California's death penalty law targets only the worst murderers and district attorneys rarely seek the death penalty for qualifying cases. Less than 2% of all murderers in California were sentenced to death in 2001. State law limits the death penalty to only those murders involving one of a select list of 21 special circumstances. Each District Attorney thoroughly reviews the small subset of death-eligible cases, often after consulting with defense attorneys, before deciding whether to pursue the death penalty.

California law provides extraordinary safeguards in death penalty trials. Unlike many states, capital defendants are guaranteed, at no personal expense, high-quality defense attorneys at the trial court and appellate levels. Standardized qualifications for defense counsel require extensive experience in capital and other serious criminal cases. Defense attorneys are also provided significant resources for investigative and expert expenses.

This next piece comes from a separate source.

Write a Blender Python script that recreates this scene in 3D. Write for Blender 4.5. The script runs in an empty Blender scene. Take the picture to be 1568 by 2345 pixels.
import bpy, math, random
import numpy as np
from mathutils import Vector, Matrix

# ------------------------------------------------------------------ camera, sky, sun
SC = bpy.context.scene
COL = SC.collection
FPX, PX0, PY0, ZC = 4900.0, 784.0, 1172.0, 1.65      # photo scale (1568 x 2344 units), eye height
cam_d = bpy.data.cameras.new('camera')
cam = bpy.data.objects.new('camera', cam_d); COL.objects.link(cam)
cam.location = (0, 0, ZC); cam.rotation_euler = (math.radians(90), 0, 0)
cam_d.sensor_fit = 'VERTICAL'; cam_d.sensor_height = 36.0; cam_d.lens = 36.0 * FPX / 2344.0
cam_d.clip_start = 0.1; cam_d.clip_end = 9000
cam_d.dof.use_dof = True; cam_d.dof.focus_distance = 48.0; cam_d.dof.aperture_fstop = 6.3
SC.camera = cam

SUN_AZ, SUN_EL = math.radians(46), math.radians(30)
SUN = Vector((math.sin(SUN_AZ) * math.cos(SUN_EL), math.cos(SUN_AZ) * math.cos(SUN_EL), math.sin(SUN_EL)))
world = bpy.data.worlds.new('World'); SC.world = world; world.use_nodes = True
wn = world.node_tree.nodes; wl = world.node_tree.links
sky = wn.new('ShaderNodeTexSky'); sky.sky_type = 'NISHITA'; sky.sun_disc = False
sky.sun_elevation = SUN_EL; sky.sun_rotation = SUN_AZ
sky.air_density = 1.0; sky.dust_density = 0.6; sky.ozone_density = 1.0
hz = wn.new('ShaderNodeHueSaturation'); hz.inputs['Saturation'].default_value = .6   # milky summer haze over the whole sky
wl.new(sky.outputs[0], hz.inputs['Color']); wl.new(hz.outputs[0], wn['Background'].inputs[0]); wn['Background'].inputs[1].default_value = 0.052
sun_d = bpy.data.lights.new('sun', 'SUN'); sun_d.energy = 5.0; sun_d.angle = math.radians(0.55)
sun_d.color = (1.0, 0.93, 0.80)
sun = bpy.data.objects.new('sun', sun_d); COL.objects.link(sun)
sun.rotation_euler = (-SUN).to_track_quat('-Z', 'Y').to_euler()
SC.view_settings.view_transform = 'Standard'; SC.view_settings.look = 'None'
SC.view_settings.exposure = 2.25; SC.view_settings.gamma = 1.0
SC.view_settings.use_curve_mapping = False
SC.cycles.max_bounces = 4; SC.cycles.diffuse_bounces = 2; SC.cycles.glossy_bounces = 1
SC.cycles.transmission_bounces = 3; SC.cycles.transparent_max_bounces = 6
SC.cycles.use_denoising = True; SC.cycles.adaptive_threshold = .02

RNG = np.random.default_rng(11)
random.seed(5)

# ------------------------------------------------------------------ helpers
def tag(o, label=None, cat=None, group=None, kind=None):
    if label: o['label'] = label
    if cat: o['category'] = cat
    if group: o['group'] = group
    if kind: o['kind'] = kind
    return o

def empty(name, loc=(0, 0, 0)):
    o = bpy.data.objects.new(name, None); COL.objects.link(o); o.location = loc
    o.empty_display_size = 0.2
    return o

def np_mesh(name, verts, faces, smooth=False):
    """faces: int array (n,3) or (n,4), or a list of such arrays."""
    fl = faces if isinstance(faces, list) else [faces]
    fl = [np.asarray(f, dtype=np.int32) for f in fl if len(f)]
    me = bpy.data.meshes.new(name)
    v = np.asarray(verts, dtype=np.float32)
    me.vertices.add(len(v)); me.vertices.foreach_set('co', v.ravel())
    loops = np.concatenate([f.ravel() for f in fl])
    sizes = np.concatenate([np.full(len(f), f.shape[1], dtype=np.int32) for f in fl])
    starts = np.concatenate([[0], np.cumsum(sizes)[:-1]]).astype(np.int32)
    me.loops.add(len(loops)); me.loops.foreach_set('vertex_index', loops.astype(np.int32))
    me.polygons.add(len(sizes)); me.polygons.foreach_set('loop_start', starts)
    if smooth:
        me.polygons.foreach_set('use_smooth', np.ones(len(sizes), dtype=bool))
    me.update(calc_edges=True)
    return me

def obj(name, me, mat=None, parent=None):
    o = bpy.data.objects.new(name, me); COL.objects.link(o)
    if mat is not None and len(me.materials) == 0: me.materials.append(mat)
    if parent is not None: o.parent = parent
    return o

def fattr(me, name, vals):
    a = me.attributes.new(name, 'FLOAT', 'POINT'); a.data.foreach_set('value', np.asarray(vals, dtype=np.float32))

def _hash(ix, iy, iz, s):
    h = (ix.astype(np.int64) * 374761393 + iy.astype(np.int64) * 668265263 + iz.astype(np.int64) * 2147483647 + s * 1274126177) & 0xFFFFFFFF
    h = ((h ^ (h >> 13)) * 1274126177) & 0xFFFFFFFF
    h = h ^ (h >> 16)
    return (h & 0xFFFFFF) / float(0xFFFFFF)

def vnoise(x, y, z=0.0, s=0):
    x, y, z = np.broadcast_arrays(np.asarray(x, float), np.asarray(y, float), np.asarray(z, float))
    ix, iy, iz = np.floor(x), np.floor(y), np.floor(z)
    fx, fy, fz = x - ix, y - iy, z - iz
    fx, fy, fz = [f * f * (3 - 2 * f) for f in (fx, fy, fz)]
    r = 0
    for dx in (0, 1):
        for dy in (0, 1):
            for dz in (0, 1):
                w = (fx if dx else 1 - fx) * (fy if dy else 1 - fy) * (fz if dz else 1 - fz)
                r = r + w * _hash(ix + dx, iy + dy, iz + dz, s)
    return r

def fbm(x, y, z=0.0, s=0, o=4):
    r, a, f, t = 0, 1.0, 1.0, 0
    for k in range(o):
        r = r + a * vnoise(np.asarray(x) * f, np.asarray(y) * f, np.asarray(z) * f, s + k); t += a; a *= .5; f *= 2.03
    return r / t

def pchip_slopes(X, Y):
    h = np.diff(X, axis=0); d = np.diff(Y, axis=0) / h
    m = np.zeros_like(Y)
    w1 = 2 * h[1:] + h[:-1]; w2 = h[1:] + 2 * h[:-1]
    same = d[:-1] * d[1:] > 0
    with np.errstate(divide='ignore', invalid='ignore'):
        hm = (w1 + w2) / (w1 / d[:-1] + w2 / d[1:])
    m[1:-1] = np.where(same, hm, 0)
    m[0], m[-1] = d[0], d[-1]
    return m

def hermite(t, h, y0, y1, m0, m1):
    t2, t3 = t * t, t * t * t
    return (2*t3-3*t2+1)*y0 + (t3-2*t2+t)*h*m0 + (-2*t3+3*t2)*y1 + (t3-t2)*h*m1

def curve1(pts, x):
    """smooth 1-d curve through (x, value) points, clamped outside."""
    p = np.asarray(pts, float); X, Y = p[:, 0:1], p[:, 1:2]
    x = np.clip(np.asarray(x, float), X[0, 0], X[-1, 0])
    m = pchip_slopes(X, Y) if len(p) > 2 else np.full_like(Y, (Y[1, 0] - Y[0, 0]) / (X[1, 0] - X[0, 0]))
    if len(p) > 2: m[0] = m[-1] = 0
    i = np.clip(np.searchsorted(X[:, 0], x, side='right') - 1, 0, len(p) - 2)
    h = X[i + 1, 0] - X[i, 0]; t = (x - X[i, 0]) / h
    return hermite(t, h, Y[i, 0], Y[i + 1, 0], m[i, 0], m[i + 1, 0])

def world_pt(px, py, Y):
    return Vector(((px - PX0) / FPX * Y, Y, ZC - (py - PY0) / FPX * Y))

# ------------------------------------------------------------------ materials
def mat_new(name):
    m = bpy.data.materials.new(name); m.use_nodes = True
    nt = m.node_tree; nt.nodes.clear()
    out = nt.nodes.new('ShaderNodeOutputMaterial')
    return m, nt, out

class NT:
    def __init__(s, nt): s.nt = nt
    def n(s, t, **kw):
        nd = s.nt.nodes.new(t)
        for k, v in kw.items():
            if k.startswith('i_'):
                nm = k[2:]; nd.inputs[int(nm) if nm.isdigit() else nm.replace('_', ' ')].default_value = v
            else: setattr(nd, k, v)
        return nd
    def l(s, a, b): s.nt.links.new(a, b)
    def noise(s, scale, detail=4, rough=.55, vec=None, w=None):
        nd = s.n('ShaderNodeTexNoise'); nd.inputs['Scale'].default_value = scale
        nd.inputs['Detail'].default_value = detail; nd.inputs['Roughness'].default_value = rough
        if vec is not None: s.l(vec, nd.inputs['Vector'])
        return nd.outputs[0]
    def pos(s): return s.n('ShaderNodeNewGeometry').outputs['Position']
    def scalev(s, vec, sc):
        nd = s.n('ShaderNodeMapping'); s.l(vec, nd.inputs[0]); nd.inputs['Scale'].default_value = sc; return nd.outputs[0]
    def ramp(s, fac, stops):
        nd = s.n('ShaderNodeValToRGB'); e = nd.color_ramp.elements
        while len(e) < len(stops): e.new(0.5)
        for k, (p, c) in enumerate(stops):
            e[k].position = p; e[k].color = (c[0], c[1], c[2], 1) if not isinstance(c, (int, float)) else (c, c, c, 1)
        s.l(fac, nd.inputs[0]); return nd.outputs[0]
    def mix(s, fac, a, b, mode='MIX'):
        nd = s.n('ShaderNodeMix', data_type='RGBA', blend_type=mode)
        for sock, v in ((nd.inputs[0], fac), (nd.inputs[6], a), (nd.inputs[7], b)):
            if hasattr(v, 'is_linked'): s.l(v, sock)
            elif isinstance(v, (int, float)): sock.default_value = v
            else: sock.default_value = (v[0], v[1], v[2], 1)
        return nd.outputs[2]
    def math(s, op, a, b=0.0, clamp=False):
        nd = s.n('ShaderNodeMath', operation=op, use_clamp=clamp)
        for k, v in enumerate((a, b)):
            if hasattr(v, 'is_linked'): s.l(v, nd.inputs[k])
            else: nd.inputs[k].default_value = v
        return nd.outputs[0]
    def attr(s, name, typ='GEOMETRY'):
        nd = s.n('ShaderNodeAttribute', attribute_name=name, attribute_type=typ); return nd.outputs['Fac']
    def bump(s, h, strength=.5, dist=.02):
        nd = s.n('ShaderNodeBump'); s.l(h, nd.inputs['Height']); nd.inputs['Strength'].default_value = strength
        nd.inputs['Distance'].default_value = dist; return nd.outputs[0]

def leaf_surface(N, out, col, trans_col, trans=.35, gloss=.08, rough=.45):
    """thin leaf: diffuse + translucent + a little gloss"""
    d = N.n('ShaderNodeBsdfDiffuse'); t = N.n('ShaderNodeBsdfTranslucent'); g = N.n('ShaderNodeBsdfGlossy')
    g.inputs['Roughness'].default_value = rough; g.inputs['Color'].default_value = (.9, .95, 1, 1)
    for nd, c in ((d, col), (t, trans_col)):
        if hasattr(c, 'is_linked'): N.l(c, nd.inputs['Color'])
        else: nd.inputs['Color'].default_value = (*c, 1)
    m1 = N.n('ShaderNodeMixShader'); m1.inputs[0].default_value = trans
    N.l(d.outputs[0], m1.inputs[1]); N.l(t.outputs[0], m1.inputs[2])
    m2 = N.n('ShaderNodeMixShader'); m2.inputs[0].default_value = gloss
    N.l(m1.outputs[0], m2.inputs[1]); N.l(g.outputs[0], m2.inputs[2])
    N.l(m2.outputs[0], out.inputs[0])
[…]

Unlike other states, "innocent" defendants have not narrowly escaped execution in California. While some states imposed moratoriums or commuted death row sentences as a result of innocent persons coming close to execution, no one sentenced to death in California has ever established actual innocence. The three California defendants that the Death Penalty Information Center categorized as "innocent" had their death sentences reversed on procedural or other grounds - not actual innocence.

Studies alleging high death penalty error rates use misleading information to support their conclusions. Recent studies by death penalty opponents allege that appellate court reversals indicate that "innocent" death row defendants were wrongly convicted. Many reversals are the result of newly established California and U.S. Supreme Court precedent which must be retroactively applied to most death row defendants. The resulting reversals are often the result of ever-changing case-law usually designed to protect the rights of defendants, not the result of an innocence finding.

State and federal courts rigorously review every death penalty case in California. Under state law, even if a jury unanimously votes to sentence a defendant to death, the trial judge has authority to reverse the sentence if he/she feels the jury's decision was improper. Every case is automatically appealed to the California Supreme Court and capital defendants are allowed to directly and collaterally (through habeas corpus) challenge their conviction at every level of state and federal courts. It presently takes more than 15 years in California before an execution is carried out.

A copy of the report, "Prosecutors' Perspective on California's Death Penalty," can be found at the CDAA website: www.cdaa.org.